Solidarität aus weiten Teilen des Landes
Das Militärkrankenhaus im Istanbuler Stadtteil Gümüssuyu behandelte die durch Tränengas und Wasserstrahler verletzten Menschen. Auf offener Straße und vor den Augen der Polizeieinheiten wurden außerdem Atemschutzmasken an die Menschen ausgeteilt. "Ich kämpfe hier für Atatürk, für meine Vorfahren und für meine Enkelkinder. Sie sollen in einer europäischen Türkei leben können, in denen Menschenrechte ganz groß geschrieben werden", so ein 64-jähriger Militärveteran während der Demonstration gegenüber DW.
Menschen aus vielen türkischen Städten solidarisieren sich mit den Istanbuler Demonstranten. Vor allem in Ankara versammelten sie sich im Kugulu Park, eine Grünfläche in der Innenstadt. Eine weitere Gruppe von rund 2000 Menschen traf sich im Abdi Pekci Park.

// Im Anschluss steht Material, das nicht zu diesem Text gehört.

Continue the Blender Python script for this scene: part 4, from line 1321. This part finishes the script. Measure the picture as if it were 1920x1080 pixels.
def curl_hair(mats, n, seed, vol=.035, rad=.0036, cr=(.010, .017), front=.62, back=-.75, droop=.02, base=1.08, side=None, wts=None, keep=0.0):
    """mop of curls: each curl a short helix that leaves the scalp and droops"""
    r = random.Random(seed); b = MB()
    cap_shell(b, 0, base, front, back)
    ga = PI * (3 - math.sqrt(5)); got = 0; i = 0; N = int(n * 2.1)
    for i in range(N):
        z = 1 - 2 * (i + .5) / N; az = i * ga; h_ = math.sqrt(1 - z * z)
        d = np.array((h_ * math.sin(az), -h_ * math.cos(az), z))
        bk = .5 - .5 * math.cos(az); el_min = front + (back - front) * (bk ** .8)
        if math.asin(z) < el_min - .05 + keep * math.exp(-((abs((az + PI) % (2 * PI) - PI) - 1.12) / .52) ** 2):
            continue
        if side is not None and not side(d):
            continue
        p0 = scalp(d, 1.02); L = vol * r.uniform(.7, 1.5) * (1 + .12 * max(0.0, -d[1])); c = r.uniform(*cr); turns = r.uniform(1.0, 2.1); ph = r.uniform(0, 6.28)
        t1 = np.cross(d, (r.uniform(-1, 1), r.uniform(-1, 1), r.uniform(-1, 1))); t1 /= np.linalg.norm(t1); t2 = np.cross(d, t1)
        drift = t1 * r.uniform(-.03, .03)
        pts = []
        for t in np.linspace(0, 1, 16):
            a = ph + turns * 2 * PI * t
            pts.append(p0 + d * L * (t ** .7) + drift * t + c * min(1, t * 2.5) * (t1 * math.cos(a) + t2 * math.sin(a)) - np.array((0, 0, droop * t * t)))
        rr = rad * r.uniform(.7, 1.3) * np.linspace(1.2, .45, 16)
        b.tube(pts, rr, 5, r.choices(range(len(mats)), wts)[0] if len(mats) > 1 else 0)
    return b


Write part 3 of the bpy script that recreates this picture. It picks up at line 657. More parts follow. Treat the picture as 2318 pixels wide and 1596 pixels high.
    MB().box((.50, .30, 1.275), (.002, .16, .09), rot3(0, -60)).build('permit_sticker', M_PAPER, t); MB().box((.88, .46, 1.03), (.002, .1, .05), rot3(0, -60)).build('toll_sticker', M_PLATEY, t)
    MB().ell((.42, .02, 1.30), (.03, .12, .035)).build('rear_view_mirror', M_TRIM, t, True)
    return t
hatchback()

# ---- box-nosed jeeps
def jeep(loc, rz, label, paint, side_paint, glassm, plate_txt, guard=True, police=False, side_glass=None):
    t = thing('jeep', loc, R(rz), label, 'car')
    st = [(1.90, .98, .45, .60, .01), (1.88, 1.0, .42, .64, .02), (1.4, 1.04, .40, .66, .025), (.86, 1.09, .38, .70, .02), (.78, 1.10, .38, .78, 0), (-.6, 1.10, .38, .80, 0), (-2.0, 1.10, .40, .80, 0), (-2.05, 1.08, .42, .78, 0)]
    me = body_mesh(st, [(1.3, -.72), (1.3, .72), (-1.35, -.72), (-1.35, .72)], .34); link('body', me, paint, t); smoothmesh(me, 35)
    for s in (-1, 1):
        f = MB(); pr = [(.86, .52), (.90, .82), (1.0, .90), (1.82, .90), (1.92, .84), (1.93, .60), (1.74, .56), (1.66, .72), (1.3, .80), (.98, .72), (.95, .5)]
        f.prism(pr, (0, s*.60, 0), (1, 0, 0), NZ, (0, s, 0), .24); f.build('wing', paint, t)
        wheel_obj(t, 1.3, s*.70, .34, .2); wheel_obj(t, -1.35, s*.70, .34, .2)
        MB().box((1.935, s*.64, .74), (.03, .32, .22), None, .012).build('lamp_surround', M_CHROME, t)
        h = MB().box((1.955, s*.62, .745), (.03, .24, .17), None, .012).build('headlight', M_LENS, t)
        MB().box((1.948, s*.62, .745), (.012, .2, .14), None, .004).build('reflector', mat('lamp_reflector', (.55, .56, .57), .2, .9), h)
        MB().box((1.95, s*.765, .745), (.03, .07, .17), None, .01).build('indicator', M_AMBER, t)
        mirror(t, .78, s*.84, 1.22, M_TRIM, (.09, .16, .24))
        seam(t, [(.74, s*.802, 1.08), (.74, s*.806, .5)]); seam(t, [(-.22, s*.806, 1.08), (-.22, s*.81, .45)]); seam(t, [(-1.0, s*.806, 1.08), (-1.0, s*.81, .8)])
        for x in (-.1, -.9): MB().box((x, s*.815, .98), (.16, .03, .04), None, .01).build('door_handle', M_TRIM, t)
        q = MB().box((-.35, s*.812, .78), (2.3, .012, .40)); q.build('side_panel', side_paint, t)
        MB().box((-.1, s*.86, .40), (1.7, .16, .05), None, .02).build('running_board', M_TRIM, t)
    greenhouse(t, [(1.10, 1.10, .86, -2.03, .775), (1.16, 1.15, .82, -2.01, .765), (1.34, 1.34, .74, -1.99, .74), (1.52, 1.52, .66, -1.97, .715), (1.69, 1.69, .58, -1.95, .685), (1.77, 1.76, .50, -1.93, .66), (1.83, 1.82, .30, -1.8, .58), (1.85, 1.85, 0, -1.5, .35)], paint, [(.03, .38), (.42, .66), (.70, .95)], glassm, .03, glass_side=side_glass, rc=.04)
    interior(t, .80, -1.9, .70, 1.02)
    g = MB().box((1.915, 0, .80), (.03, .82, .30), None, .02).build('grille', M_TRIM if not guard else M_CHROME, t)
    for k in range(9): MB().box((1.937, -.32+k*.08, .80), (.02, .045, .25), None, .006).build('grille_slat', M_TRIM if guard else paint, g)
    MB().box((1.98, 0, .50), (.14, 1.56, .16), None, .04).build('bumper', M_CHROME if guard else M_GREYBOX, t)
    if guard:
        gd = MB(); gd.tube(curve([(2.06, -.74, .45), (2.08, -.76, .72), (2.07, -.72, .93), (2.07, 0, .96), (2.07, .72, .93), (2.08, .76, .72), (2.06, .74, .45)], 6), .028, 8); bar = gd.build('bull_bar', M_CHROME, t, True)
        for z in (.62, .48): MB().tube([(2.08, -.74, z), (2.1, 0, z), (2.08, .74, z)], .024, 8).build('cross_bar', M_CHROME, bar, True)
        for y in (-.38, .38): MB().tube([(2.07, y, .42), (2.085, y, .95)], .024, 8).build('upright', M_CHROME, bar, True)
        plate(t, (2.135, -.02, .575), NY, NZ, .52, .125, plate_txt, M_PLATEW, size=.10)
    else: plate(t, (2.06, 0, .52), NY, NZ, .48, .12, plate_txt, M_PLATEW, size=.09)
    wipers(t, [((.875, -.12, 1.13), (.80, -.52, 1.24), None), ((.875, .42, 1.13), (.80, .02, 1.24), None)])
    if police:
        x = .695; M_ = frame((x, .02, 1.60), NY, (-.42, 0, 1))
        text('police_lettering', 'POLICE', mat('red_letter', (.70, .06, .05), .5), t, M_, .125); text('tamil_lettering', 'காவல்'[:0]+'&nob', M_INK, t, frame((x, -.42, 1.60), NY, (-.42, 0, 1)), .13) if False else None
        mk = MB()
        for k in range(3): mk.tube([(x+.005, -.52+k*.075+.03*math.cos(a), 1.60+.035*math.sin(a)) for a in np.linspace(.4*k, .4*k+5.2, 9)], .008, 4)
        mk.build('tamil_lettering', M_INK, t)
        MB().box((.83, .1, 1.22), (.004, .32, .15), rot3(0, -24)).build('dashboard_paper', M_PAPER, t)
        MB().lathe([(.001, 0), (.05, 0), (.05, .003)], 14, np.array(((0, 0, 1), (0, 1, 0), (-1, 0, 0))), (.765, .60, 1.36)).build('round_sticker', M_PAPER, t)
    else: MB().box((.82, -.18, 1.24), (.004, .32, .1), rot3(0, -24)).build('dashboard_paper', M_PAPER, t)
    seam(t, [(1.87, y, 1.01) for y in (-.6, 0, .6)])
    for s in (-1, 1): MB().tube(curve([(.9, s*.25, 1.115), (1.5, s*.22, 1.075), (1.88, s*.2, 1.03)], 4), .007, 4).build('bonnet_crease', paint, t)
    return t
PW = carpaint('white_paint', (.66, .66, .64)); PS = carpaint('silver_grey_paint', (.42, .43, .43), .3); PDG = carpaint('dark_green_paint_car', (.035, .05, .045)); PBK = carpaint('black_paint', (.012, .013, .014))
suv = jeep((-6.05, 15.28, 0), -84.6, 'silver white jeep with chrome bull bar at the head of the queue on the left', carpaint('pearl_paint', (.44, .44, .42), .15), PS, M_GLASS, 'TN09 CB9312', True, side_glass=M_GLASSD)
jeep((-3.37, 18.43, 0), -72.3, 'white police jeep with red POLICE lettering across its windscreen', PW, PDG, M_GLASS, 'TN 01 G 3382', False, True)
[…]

Als sie zum Bürogebäude des Premierministers marschieren wollten, wurden sie von der Polizei mit Tränengas davon abgehalten.
In Izmir protestierten über 10.000 Menschen und hielten Banner mit der Aufschrift "Überall ist Taksim, überall ist Widerstand" und "Izmir ist bei euch" in die Höhe. Auch die Demonstranten in Izmir wurden von den Polizisten mit Tränengas und Wasserstrahlern zurückgehalten. Weitere Solidaritätsproteste gab es in Bursa, Eskisehir, Adana, Izmit, Konya, Samsun, Mersin und anderen türkischen Städten. Für Samstag (01.06.2013) ruft die Oppositionspartei CHP zu einer Großdemonstration im Istanbuler Stadtteil Kadiköy auf. Gemeinsam ist ein Marsch in Richtung Taksim geplant.